I’m a mathematician, not a scholar of gender. Certainly, I’m a woman, but I had the privilege of attending a high school where my interest and passion for mathematics and the sciences was encouraged; the privilege of attending a women’s college where I was surrounded by intelligent young women and positive role models; the privilege of not feeling insecure about my gender and mathematical abilities until graduate school; the privilege of having a doctoral advisor whose wife was a president of the Association for Women in Mathematics and an inaugural fellow of the American Mathematical Society. I mean, really!?!? How could *I* possibly have anything meaningful to say?
But I volunteered to write something anyway. And I read the play Grandma Betsy wrote about those days in mid-July 1848 when Elizabeth Cady Stanton, Lucretia Mott, and roughly 300 other individuals gathered to speak about women’s rights. Yes, this WAS 13 years before the Civil War, and 17 and 21 years respectively before the 13th and 15th amendments abolished slavery and granted all male citizens the right to vote. And yes, it took another 70-plus years for women to receive the right to vote. Because of their work all those many years ago, I had the privilege of making it most of the way through my schooling before wondering if my gender made me less capable, before realizing that there is still gender inequality, before recognizing that I am privileged in so many ways.
And I want that to not be a privilege. I want that to be the standard. I want every young girl to grow up with a grandmother like mine. Mine is a strong, capable, intelligent woman who was not only elected to three terms in the New Hampshire state legislature, but also sponsored a bill to abolish the death penalty there. Grandma Betsy says she sees “women in government having the skills and temperament to address urgent issues such as gun control, climate change, and global conflict emanating from their strength and historic roles as care givers to human needs.”
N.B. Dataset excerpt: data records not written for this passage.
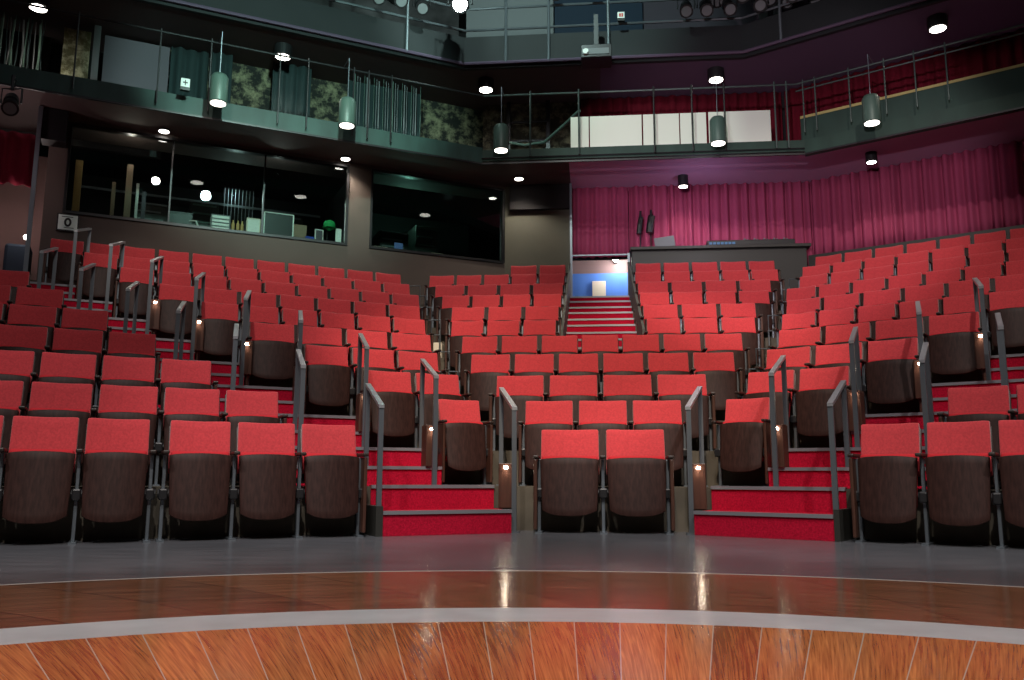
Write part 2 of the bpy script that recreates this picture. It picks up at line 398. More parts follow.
# ------------------------------------------------------------------ handrails and step lights
def rail(label, f, k, s, d, ds, h, grp):
    t = thing('handrail', label, 'handrail', (0, 0, 0), 0, grp)
    z0, z1 = L(k), L(k+1); top = z0+h
    A0 = Vector((s, d, z0)); A1 = Vector((s, d, top)); B1 = Vector((s+ds, d+.78, top+.25)); B0 = Vector((s+ds, d+.78, z1))
    mx = fm(f)
    for P, Q in ((A0, A1), (B0, B1)):
        m = NB(); box(m, P.x-.021, P.x+.021, P.y-.012, P.y+.012, P.z, Q.z, mx); box(m, P.x-.045, P.x+.045, P.y-.04, P.y+.04, P.z, P.z+.012, mx)
        link_mesh('post', m, RAILM, t)
    m = NB(); u = (B1-A1); n_ = u.normalized(); 
    side = Vector((.023, 0, 0)); upv = Vector((0, 0, .014))
    P0 = A1-n_*.02; P1 = B1+n_*.02
    vs = [m.verts.new(mx @ p) for p in (P0-side-upv, P0+side-upv, P0+side+upv, P0-side+upv, P1-side-upv, P1+side-upv, P1+side+upv, P1-side+upv)]
    for q in ((0,1,2,3),(4,7,6,5),(0,4,5,1),(1,5,6,2),(2,6,7,3),(3,7,4,0)): m.faces.new([vs[i] for i in q])
    link_mesh('top_rail', m, TOPRAIL, t)
    return t
def step_light(label, f, s0, s1, d, z0, z1, lamp_side, grp):
    t = thing('step_light', label, 'step light', (0, 0, 0), 0, grp)
    m = NB(); box(m, s0, s1, d, d+.14, z0, z1, fm(f), bev=.006); link_mesh('wooden_housing', m, ENDWOOD, t)
    x = s1-.065 if lamp_side > 0 else s0+.065
    m = NB(); box(m, x-.016, x+.016, d-.012, d+.002, z1-.05, z1-.028, fm(f)); link_mesh('lamp', m, LAMPS, t)
    la = bpy.data.lights.new('step_glow', 'SPOT'); la.energy = 1.0; la.color = (1, .8, .6); la.spot_size = 2.4; la.spot_blend = 1; la.shadow_soft_size = .015
    lo = bpy.data.objects.new('step_glow', la); C.objects.link(lo); lo.location = fp(f, x, d-.03, z1-.05); lo.parent = t
G1 = 'grey handrails beside the aisle stairs'; G2 = 'small step lights beside the aisle stairs'
for k, s in ((2, 2.55), (3, 2.11), (4, 1.61), (5, 1.14), (6, .67), (7, .19), (8, -.30), (9, -.77)):
    rail('grey steel handrail at the left end of the %s row of the rear left block' % ORD[k-2], 'M', k, s, dk('M', k-1)+.15, .13, .98, G1)
    if k < 8: step_light('step light in a brown box under the handrail, %s row of rear left block' % ORD[k-2], 'M', s+.02, s+.14, dk('M', k-1)+.45, L(k)+.176, L(k)+.56, 1, G2)
for k, s in ((2, -2.46), (3, -1.97), (4, -1.52), (5, -1.06)):
    rail('grey steel handrail at the right end of the %s row of the rear right block' % ORD[k-2], 'S', k, s, dk('S', k-1)+.15, -.14, .98, G1)
    step_light('step light in a brown box under the handrail, %s row of rear right block' % ORD[k-2], 'S', s-.14, s-.02, dk('S', k-1)+.45, L(k)+.176, L(k)+.56, -1, G2)
for k, s in ((1, 1.95), (2, 1.44), (3, .93), (4, .44), (5, -.05), (6, -.56), (7, -1.05)):
    rail('grey steel handrail at the aisle end of the %s row of the front left block' % ORD[k-1], 'M', k, s, dk('M', k)-.2, .09, 1.06, G1)
for k, s in ((1, -1.88), (2, -1.33), (3, -.81)):
    rail('grey steel handrail at the aisle end of the %s row of the front right block' % ORD[k-1], 'S', k, s, dk('S', k)-.2, -.09, 1.06, G1)
rail('grey steel handrail standing left of the two front centre seats', 'C', 1, -.70, dk('C', 1)-.22, -.20, 1.08, G1)
rail('grey steel handrail standing right of the two front centre seats', 'C', 1, .82, dk('C', 1)-.22, .20, 1.08, G1)
step_light('step light in a brown box left of the two front centre seats', 'C', -.86, -.73, dk('C', 1)-.02, .20, .60, 1, G2)
step_light('step light in a brown box right of the two front centre seats', 'C', .85, .98, dk('C', 1)-.02, .20, .60, -1, G2)

# thin wire guard frames in the gaps between the facets
GEND = {4: (-1.45, 1.63), 5: (-1.68, 1.86), 6: (-1.95, 2.17), 7: (-2.08, 2.33), 8: (-2.36, 2.68), 9: (-2.62, 2.87), 10: (-2.87, 3.16)}
for k, (a, b) in GEND.items():
    for side, s in ((-1, a), (1, b)):
        x0 = s+side*.12; x1 = s+side*.42; y = dk('C', k)-.28; z = L(k)
        m = NB(); mx = fm('C'); pts = [(x0, y, z), (x0, y, z+.60), (x1, y, z+.60), (x1, y, z)]
        tube(m, [mx @ Vector(p) for p in pts], .011, 6)
        o = link_mesh('guard_rail', m, STEEL); o['label'] = 'thin wire guard frame at the %s end of centre row %s' % ('left' if side < 0 else 'right', ORD[k-1]); o['category'] = 'guard rail'
        o['group'] = 'thin guard frames in the gaps beside the centre block'
m_ = 0
for k, s, side in ((5, -1.93, 'left'), (6, 2.4, 'right'), (3, -1.32, 'left'), (7, -2.3, 'left'), (4, 1.85, 'right')):
    m = NB(); box(m, s-.09, s+.09, dk('C', k)-.1, dk('C', k)+.05, L(k), L(k)+.30, fm('C'), bev=.01)
    box(m, s-.06, s+.06, dk('C', k)-.12, dk('C', k)-.1, L(k)+.05, L(k)+.12, fm('C'))
    tag(link_mesh('junction_box', m, CREAM), 'pale floor box in the gap at the %s end of centre row %s' % (side, ORD[k-1]), 'junction box')

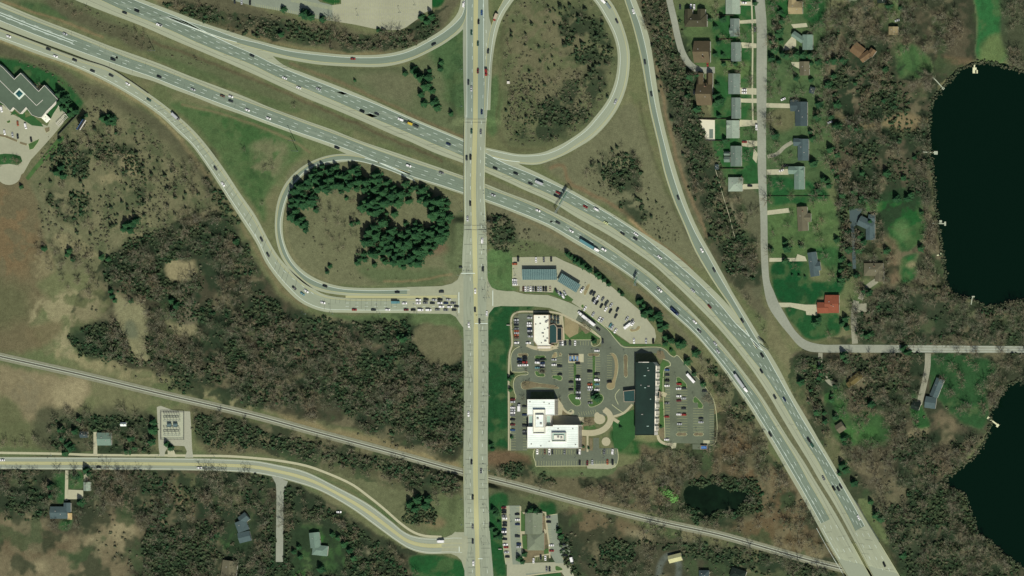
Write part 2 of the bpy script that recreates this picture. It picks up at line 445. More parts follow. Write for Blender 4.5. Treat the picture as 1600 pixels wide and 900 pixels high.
THICKETS = [
    ([(380,470),(440,480),(450,560),(420,610),(370,590)], 4.2, .40), ([(540,560),(716,565),(716,706),(640,690),(560,660),(520,620)], 4.0, .36), ([(108,530),(150,505),(200,480),(240,570),(200,566),(130,552)], 3.8, .32),
    ([(165,405),(270,360),(285,410),(262,470),(200,455),(170,450)], 4.0, .34), ([(265,445),(310,440),(330,500),(270,500)], 4.2, .4), ([(280,360),(370,365),(430,470),(600,505),(700,515),(640,560),(400,640),(240,580),(300,520)], 5.0, .52),
    ([(640,495),(600,505),(520,500),(480,492),(560,520),(640,530)], 4, .36), ([(95,222),(140,222),(135,275),(90,270),(78,255)], 4, .42), ([(140,232),(205,228),(230,300),(215,320),(190,270)], 4.4, .45), ([(75,300),(130,300),(135,335),(95,340)], 4.4, .45),
    ([(330,235),(352,300),(375,350),(355,350),(320,280)], 4.4, .42), ([(310,645),(430,678),(560,712),(716,754),(716,768),(560,732),(420,700),(312,690)], 4, .38), ([(80,660),(140,650),(240,660),(240,704),(90,704)], 4.4, .42),
    ([(0,740),(80,742),(80,800),(0,805)], 4.6, .48), ([(150,742),(430,752),(430,830),(330,800),(200,800)], 5, .52), ([(250,800),(430,820),(430,905),(230,900)], 4.2, .40), ([(446,760),(520,796),(600,856),(640,905),(560,905),(540,840),(446,800)], 4.2, .40), ([(446,820),(560,840),(560,905),(446,905)], 4.4, .44),
    ([(1008,0),(1040,0),(1090,120),(1100,200),(1184,440),(1150,430),(1080,290),(1040,150)], 4.6, .44), ([(1300,110),(1380,100),(1400,200),(1330,260),(1305,200)], 5, .5), ([(1300,40),(1460,130),(1450,300),(1330,400),(1310,240)], 6, .55), ([(1316,310),(1335,305),(1330,430),(1318,440)], 4, .38),
    ([(1345,470),(1620,470),(1620,535),(1345,535)], 5.4, .52), ([(1240,560),(1285,560),(1310,680),(1290,650),(1255,600)], 4, .36), ([(1330,556),(1445,556),(1440,610),(1380,640),(1320,620)], 4.6, .44), ([(1400,690),(1540,690),(1480,755),(1420,760)], 5, .5), ([(1420,765),(1515,775),(1525,830),(1470,835),(1420,800)], 4, .36), ([(1380,790),(1520,840),(1600,900),(1430,905)], 5, .48),
    ([(1076,752),(1180,752),(1200,796),(1150,812),(1080,815)], 3.4, .25), ([(1230,870),(1310,890),(1300,905),(1060,870),(1010,845),(940,855),(960,905),(920,880),(1000,850)], 4.4, .4), ([(940,845),(985,848),(990,880),(950,885)], 3.6, .28), ([(870,800),(890,850),(905,900),(885,890)], 4, .38), ([(1100,560),(1140,590),(1180,660),(1130,640)], 4.4, .44), ([(766,338),(800,348),(804,392),(766,384)], 4, .38), ([(820,720),(850,735),(870,755),(800,750),(766,740)], 4, .42),
    ([(255,4),(420,30),(600,56),(690,24),(660,66),(600,76),(450,66),(300,28)], 4, .40), ([(640,776),(680,776),(680,812),(632,815)], 3.8, .3), ([(930,250),(985,238),(1000,295),(960,296)], 4, .4), ([(970,315),(1000,310),(1010,345),(985,345)], 4, .4), ([(855,150),(940,110),(930,170),(880,210),(810,215)], 5, .5), ([(870,20),(945,40),(955,95),(900,100)], 5, .5)]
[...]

So yes, I do have something meaningful to say. I say that strong, capable, successful women should be the expectation, not the exception. I say that I want the next generation to have the privilege not to see their gender as something that could possibly hold them back from achieving anything and everything they’ve ever wanted, but to see their gender as just another aspect of themselves. In the words of another female pioneer, and the founder of my alma matter, Ellen Browning Scripps, I hope that they are fortunate enough to live their lives “confidently, courageously, and hopefully!”